World’s quickest theater festival returns to Vashon

Anthony Winkler performs in “14/48: The World’s Quickest Theatre Festival.” (Courtesy photo)

Anthony Winkler performs in “14/48: The World’s Quickest Theatre Festival.” (Courtesy photo)

It will be an invigorating mad-capped scramble when “14/48: The World’s Quickest Theatre Festival” returns to Vashon for four shows on two nights this weekend at Open Space for Arts & Community. The production is a collaboration between Open Space and Vashon Center for the Arts, which hosted the festival last year.

This time, the shows will be performed on stage in Open Space’s newly remodeled Grand Hall at 7 p.m., and again at 9:30 p.m., Friday and Saturday.

“14/48: The World’s Quickest Theater Festival” (“14/48:TWQTF”) began as the brainchild of Seattle actors Jodi-Paul Wooster and Michael Neff in 1996, in the city’s 70-seat Chamber Theatre. The concept, which quickly caught on in the theater community, brings together seven writers, seven directors and a host of actors, designers, musicians and volunteers to create 14, 10-minute plays over the course of 48 hours.

In 2005, “14/48:TWQTF” became an itinerant festival performed in various venues from Broadway Performance Hall, Capitol Hill Arts Center, Theatre Off Jackson, Theatre Puget Sound, On the Boards, the Erickson Theatre, ACT Theatre, 12th Avenue Arts, Cafe Nordo and Seattle Repertory Theatre to Vashon Center for the Arts and now Open Space.

Island actor Maria Glanz has twice acted, twice directed and once written for previous “‘14/48’ extravaganzas,” as she likes to call them.

“It is really creative, collaborative madness in the best way,” she said. “The energy is palpable, and artists have to make snap decisions and fly with first impulses and trust their instincts. It’s like a theater amazing race and summer camp packed into one 48-hour period.”

It all begins on Thursday night when the whole company — the actors, directors, writers, designers and band — comes together. They throw themes into a hat, and one is chosen. Then the writers draw slips that indicate where their play will land in the program and the number of men and women actors involved. Two to five actors are typically assigned to each play. The writers go home, write a 10-minute play and send it back by 7:30 a.m. Friday. Next up are the directors, who arrive at 8:30 a.m. and from the hat, draw the play they will direct. A confab between directors and writers occurs before the actors arrive, with the directors drawing the actors’ names for their play from the proverbial hat.

While the writers sleep, the directors and actors rehearse the seven plays throughout the day. The band decides and rehearses what to play, and the designers gather or make costumes and props. Each play gets a 20-minute tech rehearsal, which begins at 2:30 p.m.

Then come two shows Friday evening, — the world premiere at 7 p.m. and the closing night performance at 9:30 p.m.

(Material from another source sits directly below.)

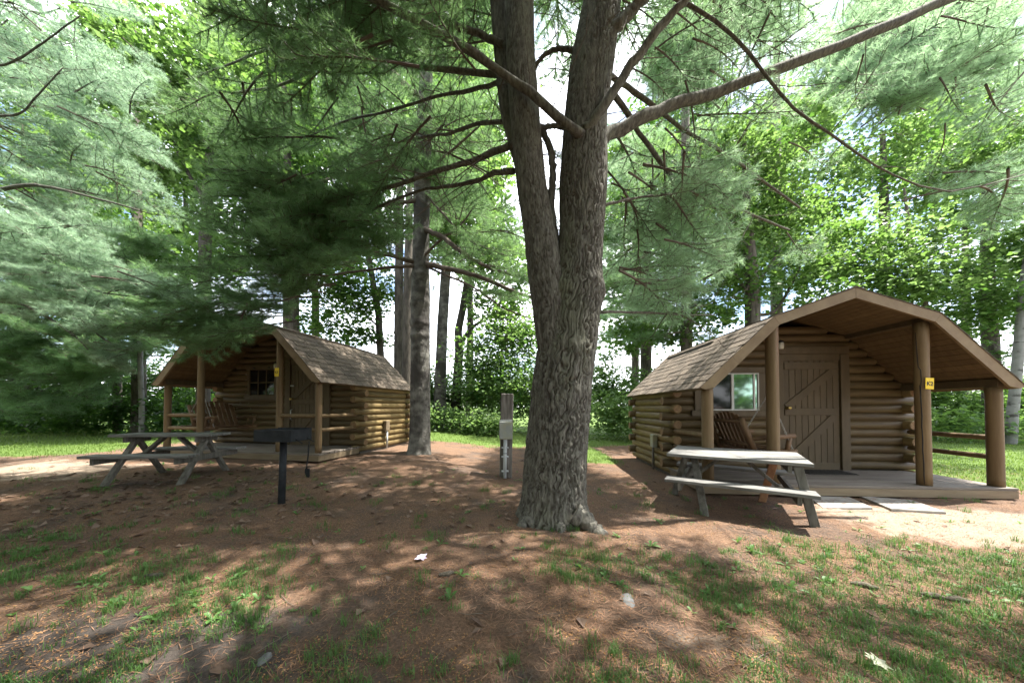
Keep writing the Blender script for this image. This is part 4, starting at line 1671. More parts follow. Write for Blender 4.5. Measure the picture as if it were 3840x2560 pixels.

Between the two shows, a new theme is drawn from audience suggestions. The writers then get to work, and the whole process is repeated for Saturday’s shows.

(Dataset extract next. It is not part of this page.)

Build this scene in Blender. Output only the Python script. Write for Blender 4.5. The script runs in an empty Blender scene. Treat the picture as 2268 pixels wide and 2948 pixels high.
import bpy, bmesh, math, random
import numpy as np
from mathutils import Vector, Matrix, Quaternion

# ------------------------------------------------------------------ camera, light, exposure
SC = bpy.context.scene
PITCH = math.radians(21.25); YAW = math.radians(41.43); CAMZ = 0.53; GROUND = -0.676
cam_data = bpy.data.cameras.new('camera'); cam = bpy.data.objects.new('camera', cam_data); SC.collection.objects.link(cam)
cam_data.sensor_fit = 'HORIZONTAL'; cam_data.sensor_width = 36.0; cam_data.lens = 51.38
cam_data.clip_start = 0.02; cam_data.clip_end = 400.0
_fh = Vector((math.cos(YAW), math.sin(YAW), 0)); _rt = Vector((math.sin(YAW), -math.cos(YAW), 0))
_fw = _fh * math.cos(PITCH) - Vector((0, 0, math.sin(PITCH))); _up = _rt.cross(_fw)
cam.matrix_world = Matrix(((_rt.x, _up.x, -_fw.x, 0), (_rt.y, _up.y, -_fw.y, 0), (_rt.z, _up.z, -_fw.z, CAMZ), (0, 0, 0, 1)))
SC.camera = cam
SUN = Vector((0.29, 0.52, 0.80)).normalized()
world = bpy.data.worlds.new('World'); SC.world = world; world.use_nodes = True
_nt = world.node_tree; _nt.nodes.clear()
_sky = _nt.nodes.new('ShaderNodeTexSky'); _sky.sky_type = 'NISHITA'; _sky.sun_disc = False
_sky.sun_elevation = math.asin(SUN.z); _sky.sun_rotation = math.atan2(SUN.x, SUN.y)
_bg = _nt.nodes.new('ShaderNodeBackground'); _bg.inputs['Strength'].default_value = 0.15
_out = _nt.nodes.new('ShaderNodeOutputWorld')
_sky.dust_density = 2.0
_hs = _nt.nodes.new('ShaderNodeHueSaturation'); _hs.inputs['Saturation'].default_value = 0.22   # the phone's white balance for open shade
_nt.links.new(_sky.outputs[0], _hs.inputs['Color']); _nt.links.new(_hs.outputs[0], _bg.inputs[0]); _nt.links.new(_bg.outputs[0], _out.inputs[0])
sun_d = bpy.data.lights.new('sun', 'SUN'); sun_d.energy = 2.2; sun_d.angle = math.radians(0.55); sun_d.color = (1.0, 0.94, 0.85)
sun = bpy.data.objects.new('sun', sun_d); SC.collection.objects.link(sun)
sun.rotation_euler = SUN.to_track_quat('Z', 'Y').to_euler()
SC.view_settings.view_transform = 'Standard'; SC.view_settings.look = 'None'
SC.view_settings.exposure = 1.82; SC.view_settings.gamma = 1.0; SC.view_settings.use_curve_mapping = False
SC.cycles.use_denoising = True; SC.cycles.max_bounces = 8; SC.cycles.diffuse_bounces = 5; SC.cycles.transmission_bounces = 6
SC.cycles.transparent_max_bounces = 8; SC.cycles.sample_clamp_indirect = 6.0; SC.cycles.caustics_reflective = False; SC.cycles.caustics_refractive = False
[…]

Since “14/48:TWQTF’s” inception, artistic communities in Bellingham, Austin, Texas and in the United Kingdom have initiated different versions of the festival. Along with Glanz, island actors Mik Kuhlman and Anthony Winkler have participated in dozens of the festivals.

Tickets are available at Vashon Bookshop, and at the door. They are $10 for students and $15 in advance or $18 at the door for general admission. Parental discretion is advised due to unpredictable content.